Astronomers observing a galaxy 570 million light years away have discovered that the periodic energetic flares that occur there every 114 days are not supernovae but eruptions from the supermassive black hole at the center of the galaxy, caused each time an orbiting star gets too close during its perihelion and has material stripped away from it.

ASASSN-14ko was first detected by the All-Sky Automated Survey for Supernovae (ASAS-SN), a global network of 20 robotic telescopes headquartered at The Ohio State University (OSU) in Columbus. When Payne examined all the ASAS-SN data on the phenomenon, she noticed a series of 17 regularly spaced flares.

Based on this discovery, the astronomers predicted that the galaxy would experience another burst on May 17 of last year and coordinated ground- and space-based facilities to make observations. They have since successfully predicted and witnessed flares on September 7 and December 26.

Though the press release tries to sell itself by saying these flares were initially mistaken for supernovae, a close reading suggests the astronomers thought this for only a very short time. As soon as they took their first close look and noticed the regularly space events, they abandoned the supernovae idea immediately.

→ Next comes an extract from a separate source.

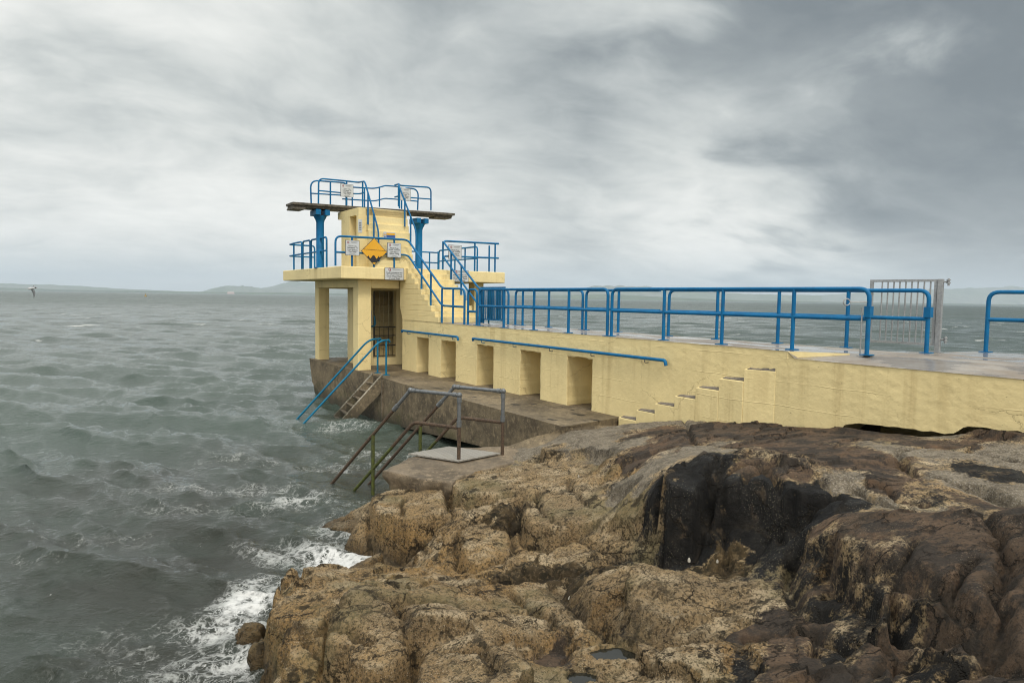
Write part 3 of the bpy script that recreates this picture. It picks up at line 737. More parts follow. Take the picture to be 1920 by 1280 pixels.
# --- silver gate standing open past the deck edge
gp = np.array(onz(1757, 661, DECK)); gl = onz(1629, 668, DECK)
dgl = AX*math.cos(-.14)+VX*math.sin(-.14)
ng = np.cross(dgl, [0, 0, 1]); LG = 1.15
t = thing('steel_gate', gp, 'silver galvanised gate of upright bars standing open beyond the railing end', 'gate')
zu = np.array([0, 0, 1.0])
MB().obox(gp+zu*.655, dgl, ng, zu, .042, .042, .655).build('gate_post', GALV, t, bevel=.004)
fr = MB(); zb = .145; ztg = 1.285
fr.obox(gp+dgl*(LG/2+.03)+zu*ztg, dgl, ng, zu, LG/2, .022, .022); fr.obox(gp+dgl*(LG/2+.03)+zu*zb, dgl, ng, zu, LG/2, .022, .022)
fr.obox(gp+dgl*(LG+.0)+zu*(zb+ztg)/2, dgl, ng, zu, .028, .022, (ztg-zb)/2-.022); fr.obox(gp+dgl*.075+zu*(zb+ztg)/2, dgl, ng, zu, .022, .022, (ztg-zb)/2-.022)
fr.build('gate_frame', GALV, t)
for q in range(9): MB().tube([gp+dgl*(.16+q*.101)+zu*zb, gp+dgl*(.16+q*.101)+zu*ztg], .0135, 8).build('bar', GALV, t)
for z in (1.25, .23):
    m = MB(); m.tube([gp+zu*z, gp-dgl*.135+zu*(z+.02)], .014, 8); m.tube([gp-dgl*.12+zu*(z-.06), gp-dgl*.12+zu*(z+.07)], .018, 8); m.tube([gp-dgl*.12+zu*(z-.02), gp-dgl*.12+zu*(z+.0)], .034, 6); m.tube([gp-dgl*.12+zu*(z+.03), gp-dgl*.12+zu*(z+.05)], .034, 6); m.build('hinge', GALV, t)
MB().obox(gp+zu*.006+dgl*.03, dgl, ng, zu, .11, .08, .006).build('base_plate', GALV, t)
# --- blue gate at the stair foot
t = thing('blue_gate', W(20.3, 1.66, DECK), 'tall blue gate of close upright bars at the foot of the stairs', 'gate')
u0, u1 = 20.1, 18.72; v_ = 1.68; zg0, zg1 = DECK+.09, DECK+1.22
for q, uu in enumerate((u0, u0-.1)): MB().box(uu-.035, uu+.035, v_-.035, v_+.035, DECK, zg1+.0).build('gate_post', BLUE, t)
fr = MB(); fr.box(u1, u0-.14, v_-.02, v_+.02, zg1-.045, zg1); fr.box(u1, u0-.14, v_-.02, v_+.02, zg0, zg0+.045); fr.box(u1-.06, u1, v_-.025, v_+.025, DECK+.03, zg1); fr.build('gate_frame', BLUE, t)
for q in range(10):
    uu = u1+.09+q*(u0-.2-u1-.05)/10; MB().box(uu-.017, uu+.017, v_-.011, v_+.011, zg0+.045, zg1-.045).build('bar', BLUE, t)
t = thing('blue_gate', W(20.3, 1.86, DECK), 'shorter dark blue gate of close upright bars standing right behind the tall blue gate', 'gate')
fr = MB(); v_ = 1.83
fr.box(18.95, 19.85, v_-.02, v_+.02, zg1-.10, zg1-.06); fr.box(18.95, 19.85, v_-.02, v_+.02, DECK+.10, DECK+.14); fr.box(18.90, 18.95, v_-.02, v_+.02, DECK, zg1-.06); fr.box(19.85, 19.9, v_-.02, v_+.02, DECK, zg1-.06); fr.build('gate_frame', BLUE2, t)
for q in range(9):
    uu = 19.03+q*.093; MB().box(uu-.02, uu+.02, v_-.011, v_+.011, DECK+.14, zg1-.10).build('bar', BLUE2, t)

# ================================================================== signs
def textmesh(body, size, origin, ex, ey, mat, parent, align='CENTER', name='lettering', bold=0.0):
    cu = bpy.data.curves.new('lettering', 'FONT'); cu.body = body; cu.size = size; cu.align_x = align; cu.align_y = 'CENTER'; cu.resolution_u = 2; cu.offset = bold
    o = bpy.data.objects.new('tmp', cu); C.objects.link(o); bpy.context.view_layer.update()
    dg = bpy.context.evaluated_depsgraph_get(); me = bpy.data.meshes.new_from_object(o.evaluated_get(dg))
    vs = [np.array(origin)+ex*v.co.x+ey*v.co.y for v in me.vertices]; fs = [tuple(p.vertices) for p in me.polygons]
    C.objects.unlink(o); bpy.data.objects.remove(o)
    return MB().add(vs, fs).build(name, mat, parent, fixn=False)
def sign(name, label, centre, w, h, ex, ez, lines, logo=True, group=None, lw=None, clip=None, wire=True):
    ex = np.array(ex)/np.linalg.norm(ex); ez = np.array(ez)/np.linalg.norm(ez); n = np.cross(ex, ez)
    t = thing(name, centre, label, 'sign', group); c = np.array(centre)
    MB().obox(c, ex, ez, n, w/2, h/2, .007).build('edge', EDGE, t)
    MB().obox(c+n*.0085, ex, ez, n, w/2-.012, h/2-.012, .003).build('panel', WHITE, t)
    f = c+n*.0135
    if logo:
        m = MB(); lc = f+ex*(-w*.30 if logo == 1 else -w*.24)+ez*(h*.35); R = h*.062 if logo == 1 else h*.10
        arc = [lc+ex*R*math.cos(a)+ez*R*math.sin(a) for a in np.linspace(.6, 5.3, 14)]
        m.tube(arc, R*.22, 6); m.tube([lc+ex*R*.25-ez*R*.2, lc+ex*R*.95-ez*R*.7], R*.3, 6); m.tube([lc+ex*R*.1+ez*R*.2, lc+ex*R*.9+ez*R*.1], R*.18, 6); m.build('emblem', REDP, t)
    for y, s, body, mat, b in lines: textmesh(body, s*h, f+ez*(y*h), ex, ez, mat, t, bold=b)
    return t
ex_f = VX; ez_f = np.array([0, 0, 1.0])    # faces looking back along the pier
LEAP = [(.12, .135, 'Féach Sula', BLACKP, .0), (.005, .135, 'Léimeann Tú', BLACKP, .0014), (-.14, .135, 'Look Before', BLACKP, .0014), (-.255, .135, 'You Leap!', BLACKP, .0014)]
ABOVE = [(.14, .125, 'Féach Thuas', BLACKP, .0014), (.03, .125, 'Roimh Thumadh', BLACKP, .0014), (-.12, .125, 'Look Above', BLACKP, .0014), (-.235, .125, 'Before Diving', BLACKP, .0014)]
DEPTH = [(.10, .115, 'Seiceáil Doimhneacht an Uisce', BLACKP, .0014), (-.03, .115, 'ag na Céimeanna Íochtaracha', BLACKP, .0014), (-.20, .165, 'Check Water Depth', BLACKP, .0014), (-.37, .165, 'at Lower Steps', BLACKP, .0014)]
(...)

Most supermassive black holes at the center of galaxies are active, emitting large amounts of energy in bursts or in a steady stream. That is why astronomers label them Active Galactic Nuclei, or AGNs. This is the first to do so in a periodic manner.

That most are active illustrates the mystery of the supermassive black hole in the center of the Milky Way. Sagittarius A* (pronounced A-star) is not active, even though it really should be.